What you need to do:
Begin with the opening line of the records and extract each line through the one holding "return (c *"; pictures are not part of the copy.

Rows from a 3D scene dataset
-----

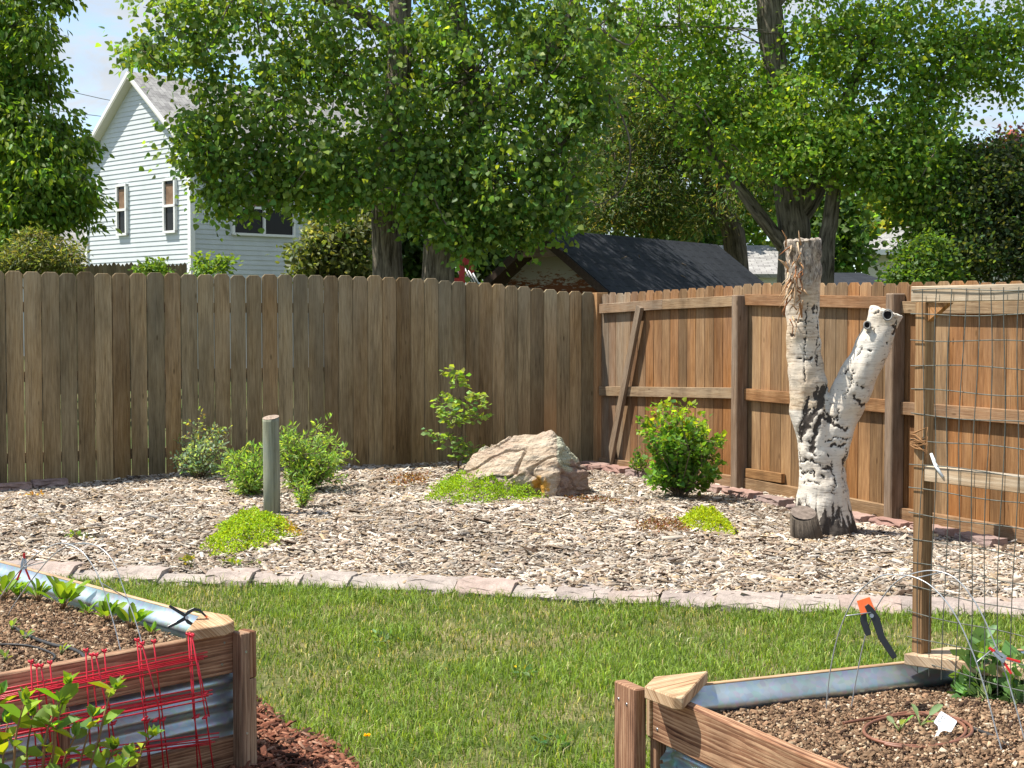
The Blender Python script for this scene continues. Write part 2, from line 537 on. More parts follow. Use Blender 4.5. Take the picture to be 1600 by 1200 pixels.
def chips(P, L, W, H, yaw, pit, rol, col):
    """box splinters with a pinched end"""
    n = len(P)
    tx = np.array([(-1, -.5, 0), (-1, .5, 0), (1, -.35, 0), (1, .35, 0), (-.8, -.4, 1), (-.85, .35, 1), (.75, -.25, 1), (.85, .3, 1)], float)
    tx[:, 0] *= .5
    loc = tx[None] * np.stack([L, W, H], -1)[:, None, :]
    bend = R.normal(0, .22, n)
    loc[:, :, 1] += bend[:, None] * loc[:, :, 0] ** 2 / np.maximum(L, .005)[:, None] * 2
    cy, sy, cp, sp, cr, sr = np.cos(yaw), np.sin(yaw), np.cos(pit), np.sin(pit), np.cos(rol), np.sin(rol)
    x, y, z = loc[..., 0], loc[..., 1], loc[..., 2]
    y, z = y * cr[:, None] - z * sr[:, None], y * sr[:, None] + z * cr[:, None]
    x, z = x * cp[:, None] + z * sp[:, None], -x * sp[:, None] + z * cp[:, None]
    x, y = x * cy[:, None] - y * sy[:, None], x * sy[:, None] + y * cy[:, None]
    v = np.stack([x, y, z], -1) + P[:, None, :]
    fq = np.array([(4, 6, 7, 5), (0, 2, 6, 4), (1, 5, 7, 3), (0, 4, 5, 1), (2, 3, 7, 6)])
    f = (np.arange(n)[:, None, None] * 8 + fq[None]).reshape(-1, 4)
    return v.reshape(-1, 3), f, np.repeat(col, 8, axis=0)


def chipcolors(n, pal, wts):
    c = np.array(pal)[R.choice(len(pal), n, p=np.array(wts) / sum(wts))]
    return (c * R.normal(1, .16, n).clip(.5, 1.5)[:, None]).clip(.01, .85)


CHIP_PAL = [(.4, .33, .255), (.52, .445, .36), (.27, .2, .14), (.35, .265, .2), (.64, .58, .5), (.085, .056, .038), (.43, .315, .19), (.29, .25, .215)]
CHIP_W = [5, 4.5, 3.6, 3, 2.8, 2.0, 1.8, 2]
N = 520000
x = R.uniform(-6, 4.5, N); y = R.uniform(7.3, 15.7, N)
keep = inside_mulch(x, y, .0) & (np.abs(x) < .335 * y + .5)
thin = np.clip((13.5 - y) / 6, 0, 1) * .45 + .55
keep &= R.random(N) < thin
x, y = x[keep], y[keep]; n = len(x)
L = np.exp(R.normal(math.log(.0255), .62, n)).clip(.007, .14); L[R.random(n) < .012] *= 1.7
P = np.stack([x, y, zm(x, y) + R.uniform(-.008, .02, n)], -1)
v, f, c = chips(P, L, L * R.uniform(.08, .26, n) + .003, L * .05 + R.uniform(.001, .004, n), R.normal(.15, 1.0, n), R.normal(0, .24, n), R.normal(0, .5, n), chipcolors(n, CHIP_PAL, CHIP_W))
pt = np.array([noise.noise(V((a * 1.3, b_ * 1.3, 9.1))) + .6 * noise.noise(V((a * 4, b_ * 4, 2.2))) for a, b_ in zip(x[::1], y[::1])])
c = c * np.repeat((1 + .38 * pt.clip(-1, .6))[:, None], 8, axis=0)
tag(np_mesh('wood_chips', v, f, c, M['chips']), kind='stuff')

# reddish bark on the path by the left bed
pa, pb = onz(385, 1098, 0), onz(560, 1205, 0)
m2 = plain('red_bark_base', (.13, .055, .035), .95, .1, vary=.5, scale=40)
g = MB(); g.v = [V((pa.x - .05, pa.y, .006)), V((pa.x - 1.6, pa.y + .5, .006)), V((pa.x - 1.8, 3.2, .006)), V((pb.x, 3.2, .006)), V((pb.x, pb.y, .006))]
g.face([0, 1, 2, 3, 4], [(0, 0)] * 5, [(0, 0, 0)] * 5)
tag(g.build('bark_path', m2), kind='structure')
N = 52000
x = R.uniform(-2, .2, N); y = R.uniform(3.6, 6.4, N)
lim = pa.y + (x - pa.x) * (pb.y - pa.y) / (pb.x - pa.x) + .05 * np.sin(x * 17) + R.normal(0, .035, N)
k = (y < lim); x, y = x[k], y[k]; n = len(x)
L = np.exp(R.normal(math.log(.022), .5, n)).clip(.008, .07)
v, f, c = chips(np.stack([x, y, R.uniform(.008, .03, n)], -1), L, L * R.uniform(.14, .42, n), L * .1 + .002, R.uniform(0, 6.28, n), R.normal(0, .3, n), R.normal(0, .5, n),
                chipcolors(n, [(.22, .085, .05), (.14, .055, .035), (.3, .14, .085), (.06, .03, .02), (.38, .22, .15)], [4, 4, 3, 2, 1]))
tag(np_mesh('bark_chips', v, f, c, M['chips']), kind='stuff')

# ------------------------------------------------------------------ grass
def noise2(x, y, s, k=0.0):
    return np.array([noise.noise(V((a * s, b_ * s, k))) for a, b_ in zip(x, y)])


gxs, gys = np.linspace(-4.5, 4.5, 90), np.linspace(3, 9.6, 70)
NG = np.array([[noise.noise(V((a * 1.6, b_ * 1.6, 3.3))) + .5 * noise.noise(V((a * 5, b_ * 5, 1.3))) for b_ in gys] for a in gxs])


def patchv(x, y):
    i = np.clip((x - gxs[0]) / (gxs[-1] - gxs[0]) * 89, 0, 88.99); j = np.clip((y - gys[0]) / (gys[-1] - gys[0]) * 69, 0, 68.99)
    i0, j0 = i.astype(int), j.astype(int); a, b_ = i - i0, j - j0
    return NG[i0, j0] * (1 - a) * (1 - b_) + NG[i0 + 1, j0] * a * (1 - b_) + NG[i0, j0 + 1] * (1 - a) * b_ + NG[i0 + 1, j0 + 1] * a * b_


def grass_mesh(x, y, z, ln, wd, lean, col):
    n = len(x)
    a = R.uniform(0, 6.28, n); la = R.uniform(0, 6.28, n)
    side = np.stack([np.cos(a), np.sin(a), np.zeros(n)], -1) * wd[:, None] / 2
    ld = np.stack([np.cos(la), np.sin(la), np.zeros(n)], -1)
    p0 = np.stack([x, y, z], -1); up = np.array([0, 0, 1.0])
    mid = p0 + (up * .55 + ld * lean[:, None] * .25) * ln[:, None]
    tip = p0 + (up * (1 - lean[:, None] * .35) + ld * lean[:, None]) * ln[:, None]
    v = np.stack([p0 - side, p0 + side, mid + side * .8, mid - side * .8, tip], 1).reshape(-1, 3)
    q = np.arange(n)[:, None] * 5
    f = np.concatenate([q + np.array([0, 1, 2]), q + np.array([0, 2, 3]), q + np.array([3, 2, 4])], 1).reshape(-1, 3)
    return v, f, np.repeat(col, 5, axis=0)


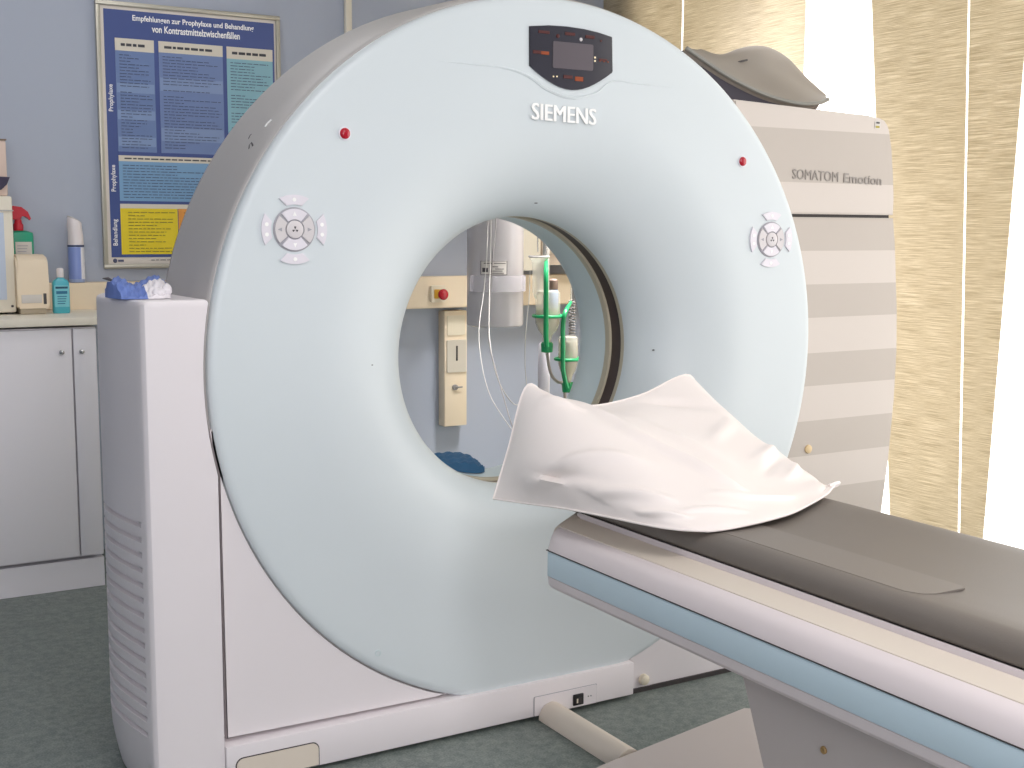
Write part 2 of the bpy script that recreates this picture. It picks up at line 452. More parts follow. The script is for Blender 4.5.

-----

Final result:
The Blender Python script for this scene continues. Write part 2, from line 537 on. More parts follow. Use Blender 4.5. Take the picture to be 1600 by 1200 pixels.
def chips(P, L, W, H, yaw, pit, rol, col):
    """box splinters with a pinched end"""
    n = len(P)
    tx = np.array([(-1, -.5, 0), (-1, .5, 0), (1, -.35, 0), (1, .35, 0), (-.8, -.4, 1), (-.85, .35, 1), (.75, -.25, 1), (.85, .3, 1)], float)
    tx[:, 0] *= .5
    loc = tx[None] * np.stack([L, W, H], -1)[:, None, :]
    bend = R.normal(0, .22, n)
    loc[:, :, 1] += bend[:, None] * loc[:, :, 0] ** 2 / np.maximum(L, .005)[:, None] * 2
    cy, sy, cp, sp, cr, sr = np.cos(yaw), np.sin(yaw), np.cos(pit), np.sin(pit), np.cos(rol), np.sin(rol)
    x, y, z = loc[..., 0], loc[..., 1], loc[..., 2]
    y, z = y * cr[:, None] - z * sr[:, None], y * sr[:, None] + z * cr[:, None]
    x, z = x * cp[:, None] + z * sp[:, None], -x * sp[:, None] + z * cp[:, None]
    x, y = x * cy[:, None] - y * sy[:, None], x * sy[:, None] + y * cy[:, None]
    v = np.stack([x, y, z], -1) + P[:, None, :]
    fq = np.array([(4, 6, 7, 5), (0, 2, 6, 4), (1, 5, 7, 3), (0, 4, 5, 1), (2, 3, 7, 6)])
    f = (np.arange(n)[:, None, None] * 8 + fq[None]).reshape(-1, 4)
    return v.reshape(-1, 3), f, np.repeat(col, 8, axis=0)


def chipcolors(n, pal, wts):
    c = np.array(pal)[R.choice(len(pal), n, p=np.array(wts) / sum(wts))]
    return (c * R.normal(1, .16, n).clip(.5, 1.5)[:, None]).clip(.01, .85)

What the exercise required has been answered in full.